Four decades after the first Earth Day, this ecological celebration is alive and well – and bigger than ever.

While The Junior League is perhaps best known for our work with programs supporting women and children – in areas like literacy, childhood obesity, human trafficking and domestic violence prevention – sometimes it’s nice to take a bow for our pioneering work in other areas, like conservation.

Like when the Junior League of Saint Paul established the Lee and Rose Warner Nature Preserve, the first nature preserve to be established in the state of Minnesota and among the first nature preserves to be established in the United States. That was in the 1960s.

Or when the Junior League of Toledo mobilized to address the serious water pollution issues of the Maumee River, a key tributary of Lake Erie.
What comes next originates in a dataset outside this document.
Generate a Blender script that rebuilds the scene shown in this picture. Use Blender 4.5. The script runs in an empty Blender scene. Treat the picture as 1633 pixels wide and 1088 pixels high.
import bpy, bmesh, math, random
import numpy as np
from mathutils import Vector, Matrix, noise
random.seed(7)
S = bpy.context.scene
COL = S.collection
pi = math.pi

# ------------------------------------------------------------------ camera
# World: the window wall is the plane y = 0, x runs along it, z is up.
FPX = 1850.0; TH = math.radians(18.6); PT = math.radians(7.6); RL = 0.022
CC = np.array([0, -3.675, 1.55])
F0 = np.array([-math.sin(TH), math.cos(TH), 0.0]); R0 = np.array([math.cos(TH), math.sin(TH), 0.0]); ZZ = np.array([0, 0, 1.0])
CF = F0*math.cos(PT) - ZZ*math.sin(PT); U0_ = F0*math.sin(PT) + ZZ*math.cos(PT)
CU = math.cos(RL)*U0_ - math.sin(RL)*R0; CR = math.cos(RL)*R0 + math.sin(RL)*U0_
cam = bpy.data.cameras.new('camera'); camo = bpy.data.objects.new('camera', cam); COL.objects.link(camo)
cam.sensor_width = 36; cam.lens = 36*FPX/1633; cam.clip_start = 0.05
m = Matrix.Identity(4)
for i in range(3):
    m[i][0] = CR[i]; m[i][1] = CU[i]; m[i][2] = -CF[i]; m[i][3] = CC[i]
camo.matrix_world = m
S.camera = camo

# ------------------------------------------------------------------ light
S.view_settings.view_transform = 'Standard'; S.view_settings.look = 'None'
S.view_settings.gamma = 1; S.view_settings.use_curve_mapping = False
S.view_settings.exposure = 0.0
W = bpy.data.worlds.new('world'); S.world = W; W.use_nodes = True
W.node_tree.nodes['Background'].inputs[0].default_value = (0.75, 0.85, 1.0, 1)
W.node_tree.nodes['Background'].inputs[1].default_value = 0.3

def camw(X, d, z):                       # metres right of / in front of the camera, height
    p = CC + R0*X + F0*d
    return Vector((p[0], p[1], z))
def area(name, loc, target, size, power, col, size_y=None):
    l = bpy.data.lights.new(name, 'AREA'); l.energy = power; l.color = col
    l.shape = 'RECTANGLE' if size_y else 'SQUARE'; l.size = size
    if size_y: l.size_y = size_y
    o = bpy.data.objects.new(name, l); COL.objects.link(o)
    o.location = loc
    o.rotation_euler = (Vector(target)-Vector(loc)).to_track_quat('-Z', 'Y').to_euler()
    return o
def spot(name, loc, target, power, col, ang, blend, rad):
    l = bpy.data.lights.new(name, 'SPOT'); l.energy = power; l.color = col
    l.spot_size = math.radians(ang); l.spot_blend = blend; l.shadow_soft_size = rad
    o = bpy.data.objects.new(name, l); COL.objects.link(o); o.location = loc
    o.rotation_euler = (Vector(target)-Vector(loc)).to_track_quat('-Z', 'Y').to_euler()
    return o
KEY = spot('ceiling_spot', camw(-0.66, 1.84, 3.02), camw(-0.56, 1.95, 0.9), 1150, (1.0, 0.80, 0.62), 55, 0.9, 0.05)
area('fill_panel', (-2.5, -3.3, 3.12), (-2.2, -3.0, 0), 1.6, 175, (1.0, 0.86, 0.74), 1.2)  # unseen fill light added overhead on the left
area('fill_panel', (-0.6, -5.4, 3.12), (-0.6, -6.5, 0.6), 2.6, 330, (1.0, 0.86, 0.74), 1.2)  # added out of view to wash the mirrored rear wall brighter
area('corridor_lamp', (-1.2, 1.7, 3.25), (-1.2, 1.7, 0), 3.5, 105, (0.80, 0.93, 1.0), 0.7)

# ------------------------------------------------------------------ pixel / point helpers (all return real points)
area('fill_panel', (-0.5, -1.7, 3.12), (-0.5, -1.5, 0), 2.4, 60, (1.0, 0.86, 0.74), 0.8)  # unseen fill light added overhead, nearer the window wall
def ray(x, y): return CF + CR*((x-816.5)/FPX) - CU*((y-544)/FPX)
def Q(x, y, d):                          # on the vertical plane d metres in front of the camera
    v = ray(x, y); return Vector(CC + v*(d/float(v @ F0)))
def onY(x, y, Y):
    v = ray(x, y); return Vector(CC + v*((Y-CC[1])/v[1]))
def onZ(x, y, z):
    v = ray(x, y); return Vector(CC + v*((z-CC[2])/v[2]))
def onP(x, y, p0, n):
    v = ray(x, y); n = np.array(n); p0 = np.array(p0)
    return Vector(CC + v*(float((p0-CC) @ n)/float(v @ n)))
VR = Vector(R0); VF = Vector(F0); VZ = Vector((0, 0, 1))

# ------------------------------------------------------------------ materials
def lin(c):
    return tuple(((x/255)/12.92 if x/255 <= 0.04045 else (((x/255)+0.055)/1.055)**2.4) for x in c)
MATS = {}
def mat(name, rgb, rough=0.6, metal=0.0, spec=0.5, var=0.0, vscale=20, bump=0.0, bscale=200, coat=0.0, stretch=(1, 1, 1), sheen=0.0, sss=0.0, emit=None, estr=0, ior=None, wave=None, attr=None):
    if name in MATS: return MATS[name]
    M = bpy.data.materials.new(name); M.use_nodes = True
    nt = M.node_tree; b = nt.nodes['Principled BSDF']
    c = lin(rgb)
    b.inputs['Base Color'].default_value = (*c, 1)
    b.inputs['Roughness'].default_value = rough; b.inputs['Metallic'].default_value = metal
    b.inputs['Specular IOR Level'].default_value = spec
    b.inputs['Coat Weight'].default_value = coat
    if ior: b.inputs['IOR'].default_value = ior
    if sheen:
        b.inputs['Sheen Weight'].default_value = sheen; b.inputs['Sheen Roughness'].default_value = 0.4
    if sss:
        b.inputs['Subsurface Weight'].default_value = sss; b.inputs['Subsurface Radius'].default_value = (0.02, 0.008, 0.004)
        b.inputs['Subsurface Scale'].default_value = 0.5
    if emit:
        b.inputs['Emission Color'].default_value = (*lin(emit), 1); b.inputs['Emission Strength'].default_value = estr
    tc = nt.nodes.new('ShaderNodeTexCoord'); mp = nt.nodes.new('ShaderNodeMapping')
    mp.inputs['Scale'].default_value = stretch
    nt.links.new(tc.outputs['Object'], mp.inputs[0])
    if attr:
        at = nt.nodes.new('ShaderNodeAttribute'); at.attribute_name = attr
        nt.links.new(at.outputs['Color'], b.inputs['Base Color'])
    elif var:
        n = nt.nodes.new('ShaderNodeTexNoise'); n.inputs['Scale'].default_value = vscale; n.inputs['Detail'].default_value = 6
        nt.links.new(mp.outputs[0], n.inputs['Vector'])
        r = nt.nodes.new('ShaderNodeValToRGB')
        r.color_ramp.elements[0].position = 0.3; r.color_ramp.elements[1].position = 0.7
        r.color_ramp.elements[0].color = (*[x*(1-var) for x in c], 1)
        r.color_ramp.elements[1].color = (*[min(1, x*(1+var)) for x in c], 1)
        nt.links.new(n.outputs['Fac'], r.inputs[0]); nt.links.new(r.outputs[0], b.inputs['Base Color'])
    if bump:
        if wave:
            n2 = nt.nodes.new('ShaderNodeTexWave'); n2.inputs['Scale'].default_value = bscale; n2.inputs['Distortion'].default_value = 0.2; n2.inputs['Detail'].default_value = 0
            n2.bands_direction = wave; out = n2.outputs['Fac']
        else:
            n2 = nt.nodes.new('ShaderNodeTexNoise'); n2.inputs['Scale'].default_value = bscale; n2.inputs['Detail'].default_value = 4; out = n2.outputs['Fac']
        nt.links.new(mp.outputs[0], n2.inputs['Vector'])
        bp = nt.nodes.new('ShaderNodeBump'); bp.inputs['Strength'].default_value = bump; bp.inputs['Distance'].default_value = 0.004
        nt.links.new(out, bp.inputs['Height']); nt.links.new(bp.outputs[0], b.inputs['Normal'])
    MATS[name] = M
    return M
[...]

The League’s public awareness campaign culminated in the production and release in 1965 of the documentary Fate of a River: Apathy or Action, which raised awareness not just in Ohio but throughout the nation. The success of the League’s campaign led to an invitation to testify in front of a Congressional committee debating the merits of the Clean Water Act, which was enacted in 1972 to deal with problems like the Maumee River.

But many Leagues continue to initiate environmental programs that address today’s problems. A few examples:

  • Partnering with the Friends of Hilltop Arboretum and Louisiana State University, the Junior League of Baton Rouge is bringing Junior Master Gardeners, a national program, to underserved children in East Baton Rouge Parish for the first time. The program will introduce 160 children, ages 7-10, to the fun, art and science of gardening by kicking off with a day-long festival at Hilltop followed by a series of hands-on gardening lessons and take-home projects.
  • The Junior League of Mexico City‘s long-running Ecology project has not only impacted the League’s home city but also the entire country of Mexico. By focusing on schoolchildren through the development and implementation of an environmental science curriculum, the League was able to harness the energy of affected students and carry its message to the wider community. The League’s initial efforts resulted in the first recycling program in Mexico which would come to be replicated throughout the nation. Since then the program has expanded to include a contest that challenges high school students to research and implement projects designed to promote more efficient uses of existing natural resources. In partnership with the Mexican Ministry of Education and Ministry of Environment & Natural Resources and other community partners, the League judges entries and awards scholarships for environmental studies or funding for environmental projects.
  • The Junior League of Ogden‘s approach to promoting environmentalism and sustainability addresses the issues of poverty and hunger. The League has set out to assist the residents of Central Ogden, an area with a high rate of poverty, by promoting the development of public green spaces for urban farming, teaching gardens and to serve as community gathering spots. The teaching gardens will be used to promote environmental and health education and the urban farm tracts will provide easy access to fresh, affordable produce. By developing a safe space for the community that also provides for the community, the hope is to create a sense of investment in the community that can help break the cycle of hunger and poverty.
  • Launched in 2008, the Junior League of Philadelphia‘s Project GREEN: Using Nature to Nurture focuses on the intersection of children’s health and wellness and the natural environment. Project GREEN encompasses three smaller projects: Campus Community Gardens, The Green Volunteer Corps and the Riverbend Environmental Science Partners Educating Children Together (RESPECT) Nature Club. The Campus Community Gardens project addresses the lack of green space in Philadelphia, particularly in and around schools. The Campus Community Gardens committee will build urban gardens throughout schools and teach children about urban agriculture. The Green Volunteer Corps will provide League volunteers for Philadelphia’s Fairmount Park to keep the park clean, beautify one of the park’s meadows, recruit volunteers from the local community and schools and conduct environmental workshops. The RESPECT Nature Club responds to the need for a much needed science curriculum within the Norristown Area School District. In collaboration with the Riverbend Environmental Education Center and local teachers, a curriculum has been developed to be implemented for fourth grade students that includes six “Science Expo” nights and take-home activities to help children and their families explore science together.
  • In partnership with Rainbows United, the Junior League of Wichita is developing Nature Explorers, an outdoor learning center to promote environmental education. The center will provide a space for children to engage in hands-on environmental science projects while directly interacting with the outdoors.